• TASK DESCRIPTION: Which lines run from the first one up to and including the one with "return m.build(name, mats, parent, matrix)"? Print exactly those.

• DATA EXTRACT:
********************

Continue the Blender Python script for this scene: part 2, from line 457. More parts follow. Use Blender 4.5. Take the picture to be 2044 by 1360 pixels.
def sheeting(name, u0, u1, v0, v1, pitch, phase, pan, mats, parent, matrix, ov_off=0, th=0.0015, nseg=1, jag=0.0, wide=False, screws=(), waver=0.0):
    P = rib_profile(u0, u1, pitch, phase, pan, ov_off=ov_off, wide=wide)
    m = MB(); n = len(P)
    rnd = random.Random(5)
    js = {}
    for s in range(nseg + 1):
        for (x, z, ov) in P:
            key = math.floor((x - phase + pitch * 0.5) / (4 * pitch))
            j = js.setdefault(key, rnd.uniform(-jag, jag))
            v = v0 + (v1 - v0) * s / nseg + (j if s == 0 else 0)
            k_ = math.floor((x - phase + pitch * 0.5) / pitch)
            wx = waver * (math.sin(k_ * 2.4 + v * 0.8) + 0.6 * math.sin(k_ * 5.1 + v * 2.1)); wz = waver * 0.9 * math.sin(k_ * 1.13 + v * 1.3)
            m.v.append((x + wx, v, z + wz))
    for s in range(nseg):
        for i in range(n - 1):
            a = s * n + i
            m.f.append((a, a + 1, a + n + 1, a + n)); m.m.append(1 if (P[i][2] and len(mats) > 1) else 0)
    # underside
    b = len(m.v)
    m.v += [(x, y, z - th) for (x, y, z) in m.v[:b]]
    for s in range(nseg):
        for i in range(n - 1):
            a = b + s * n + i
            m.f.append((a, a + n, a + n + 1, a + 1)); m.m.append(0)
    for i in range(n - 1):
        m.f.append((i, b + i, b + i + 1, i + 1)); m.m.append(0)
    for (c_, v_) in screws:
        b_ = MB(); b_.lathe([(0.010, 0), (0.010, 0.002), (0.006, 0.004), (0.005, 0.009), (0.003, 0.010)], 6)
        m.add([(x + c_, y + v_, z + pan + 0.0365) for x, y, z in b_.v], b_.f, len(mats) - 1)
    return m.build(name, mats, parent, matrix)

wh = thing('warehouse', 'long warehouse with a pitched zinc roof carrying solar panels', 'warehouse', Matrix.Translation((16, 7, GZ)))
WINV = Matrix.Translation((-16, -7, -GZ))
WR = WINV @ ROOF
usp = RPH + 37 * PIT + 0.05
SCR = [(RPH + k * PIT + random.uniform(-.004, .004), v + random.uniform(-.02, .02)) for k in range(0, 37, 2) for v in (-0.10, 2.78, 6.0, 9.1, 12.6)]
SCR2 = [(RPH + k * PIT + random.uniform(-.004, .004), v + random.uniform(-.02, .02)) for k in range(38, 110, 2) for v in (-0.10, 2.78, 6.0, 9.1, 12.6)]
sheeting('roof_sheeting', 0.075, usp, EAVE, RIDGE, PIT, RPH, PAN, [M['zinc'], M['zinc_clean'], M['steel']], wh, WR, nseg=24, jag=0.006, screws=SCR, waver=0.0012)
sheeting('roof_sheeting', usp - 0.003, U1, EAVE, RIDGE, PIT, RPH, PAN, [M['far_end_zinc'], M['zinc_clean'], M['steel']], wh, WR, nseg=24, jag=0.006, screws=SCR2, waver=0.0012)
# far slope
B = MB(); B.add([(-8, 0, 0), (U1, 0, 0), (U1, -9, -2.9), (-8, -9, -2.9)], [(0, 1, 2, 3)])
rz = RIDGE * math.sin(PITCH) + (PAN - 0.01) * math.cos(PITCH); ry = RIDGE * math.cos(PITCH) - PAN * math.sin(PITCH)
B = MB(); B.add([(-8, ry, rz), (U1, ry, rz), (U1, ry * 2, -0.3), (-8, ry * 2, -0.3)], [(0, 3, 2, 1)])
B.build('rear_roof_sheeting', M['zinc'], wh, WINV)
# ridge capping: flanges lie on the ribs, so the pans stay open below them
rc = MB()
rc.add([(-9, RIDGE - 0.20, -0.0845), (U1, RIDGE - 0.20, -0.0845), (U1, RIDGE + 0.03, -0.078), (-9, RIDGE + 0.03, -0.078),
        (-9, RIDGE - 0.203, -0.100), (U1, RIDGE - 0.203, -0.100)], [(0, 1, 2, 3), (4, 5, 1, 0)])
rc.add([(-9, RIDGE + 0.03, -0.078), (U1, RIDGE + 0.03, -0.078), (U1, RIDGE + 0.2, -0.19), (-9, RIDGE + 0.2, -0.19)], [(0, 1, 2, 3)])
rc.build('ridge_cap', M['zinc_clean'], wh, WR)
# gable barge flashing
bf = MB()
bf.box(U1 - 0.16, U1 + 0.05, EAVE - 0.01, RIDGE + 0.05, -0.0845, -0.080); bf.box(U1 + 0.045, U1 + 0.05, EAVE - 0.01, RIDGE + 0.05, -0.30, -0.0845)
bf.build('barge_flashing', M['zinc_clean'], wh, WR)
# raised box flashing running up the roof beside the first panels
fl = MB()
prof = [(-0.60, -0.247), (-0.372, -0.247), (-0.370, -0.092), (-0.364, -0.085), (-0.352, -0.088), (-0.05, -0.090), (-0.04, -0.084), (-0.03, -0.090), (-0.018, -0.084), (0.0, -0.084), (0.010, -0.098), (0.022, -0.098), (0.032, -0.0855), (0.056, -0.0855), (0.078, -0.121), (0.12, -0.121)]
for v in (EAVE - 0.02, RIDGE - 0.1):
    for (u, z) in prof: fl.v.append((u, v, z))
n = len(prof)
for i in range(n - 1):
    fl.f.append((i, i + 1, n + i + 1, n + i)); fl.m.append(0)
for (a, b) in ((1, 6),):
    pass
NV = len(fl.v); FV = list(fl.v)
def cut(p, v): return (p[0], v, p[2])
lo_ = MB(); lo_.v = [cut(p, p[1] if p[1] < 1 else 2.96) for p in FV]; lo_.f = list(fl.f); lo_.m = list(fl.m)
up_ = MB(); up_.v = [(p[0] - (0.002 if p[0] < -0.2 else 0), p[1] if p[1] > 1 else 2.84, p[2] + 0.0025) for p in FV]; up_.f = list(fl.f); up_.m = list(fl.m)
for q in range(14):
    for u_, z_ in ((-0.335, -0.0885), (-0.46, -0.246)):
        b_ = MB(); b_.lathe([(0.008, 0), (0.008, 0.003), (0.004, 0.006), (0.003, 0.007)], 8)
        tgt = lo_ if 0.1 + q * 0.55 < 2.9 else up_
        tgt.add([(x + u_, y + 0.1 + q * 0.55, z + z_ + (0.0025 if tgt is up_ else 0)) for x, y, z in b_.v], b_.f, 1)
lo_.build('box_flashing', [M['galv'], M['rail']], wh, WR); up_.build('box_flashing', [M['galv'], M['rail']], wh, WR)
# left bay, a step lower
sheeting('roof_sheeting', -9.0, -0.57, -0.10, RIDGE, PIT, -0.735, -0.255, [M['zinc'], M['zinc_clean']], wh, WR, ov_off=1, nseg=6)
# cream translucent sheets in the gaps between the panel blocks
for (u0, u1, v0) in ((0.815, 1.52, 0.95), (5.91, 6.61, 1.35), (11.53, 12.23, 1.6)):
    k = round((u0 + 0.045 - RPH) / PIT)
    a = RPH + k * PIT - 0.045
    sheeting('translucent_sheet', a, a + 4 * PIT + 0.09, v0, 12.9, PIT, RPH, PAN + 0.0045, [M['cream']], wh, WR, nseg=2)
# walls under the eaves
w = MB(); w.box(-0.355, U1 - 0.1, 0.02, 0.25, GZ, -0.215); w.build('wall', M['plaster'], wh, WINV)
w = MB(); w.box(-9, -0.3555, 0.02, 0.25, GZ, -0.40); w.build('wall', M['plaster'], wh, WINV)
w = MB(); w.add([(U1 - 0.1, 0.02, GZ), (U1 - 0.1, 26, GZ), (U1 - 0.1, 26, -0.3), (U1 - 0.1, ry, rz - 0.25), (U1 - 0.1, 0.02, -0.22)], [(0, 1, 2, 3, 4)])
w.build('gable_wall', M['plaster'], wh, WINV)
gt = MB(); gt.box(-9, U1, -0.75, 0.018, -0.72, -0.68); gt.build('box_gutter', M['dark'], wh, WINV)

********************

• EXERCISE ANSWER:
Continue the Blender Python script for this scene: part 2, from line 457. More parts follow. Use Blender 4.5. Take the picture to be 2044 by 1360 pixels.
def sheeting(name, u0, u1, v0, v1, pitch, phase, pan, mats, parent, matrix, ov_off=0, th=0.0015, nseg=1, jag=0.0, wide=False, screws=(), waver=0.0):
    P = rib_profile(u0, u1, pitch, phase, pan, ov_off=ov_off, wide=wide)
    m = MB(); n = len(P)
    rnd = random.Random(5)
    js = {}
    for s in range(nseg + 1):
        for (x, z, ov) in P:
            key = math.floor((x - phase + pitch * 0.5) / (4 * pitch))
            j = js.setdefault(key, rnd.uniform(-jag, jag))
            v = v0 + (v1 - v0) * s / nseg + (j if s == 0 else 0)
            k_ = math.floor((x - phase + pitch * 0.5) / pitch)
            wx = waver * (math.sin(k_ * 2.4 + v * 0.8) + 0.6 * math.sin(k_ * 5.1 + v * 2.1)); wz = waver * 0.9 * math.sin(k_ * 1.13 + v * 1.3)
            m.v.append((x + wx, v, z + wz))
    for s in range(nseg):
        for i in range(n - 1):
            a = s * n + i
            m.f.append((a, a + 1, a + n + 1, a + n)); m.m.append(1 if (P[i][2] and len(mats) > 1) else 0)
    # underside
    b = len(m.v)
    m.v += [(x, y, z - th) for (x, y, z) in m.v[:b]]
    for s in range(nseg):
        for i in range(n - 1):
            a = b + s * n + i
            m.f.append((a, a + n, a + n + 1, a + 1)); m.m.append(0)
    for i in range(n - 1):
        m.f.append((i, b + i, b + i + 1, i + 1)); m.m.append(0)
    for (c_, v_) in screws:
        b_ = MB(); b_.lathe([(0.010, 0), (0.010, 0.002), (0.006, 0.004), (0.005, 0.009), (0.003, 0.010)], 6)
        m.add([(x + c_, y + v_, z + pan + 0.0365) for x, y, z in b_.v], b_.f, len(mats) - 1)
    return m.build(name, mats, parent, matrix)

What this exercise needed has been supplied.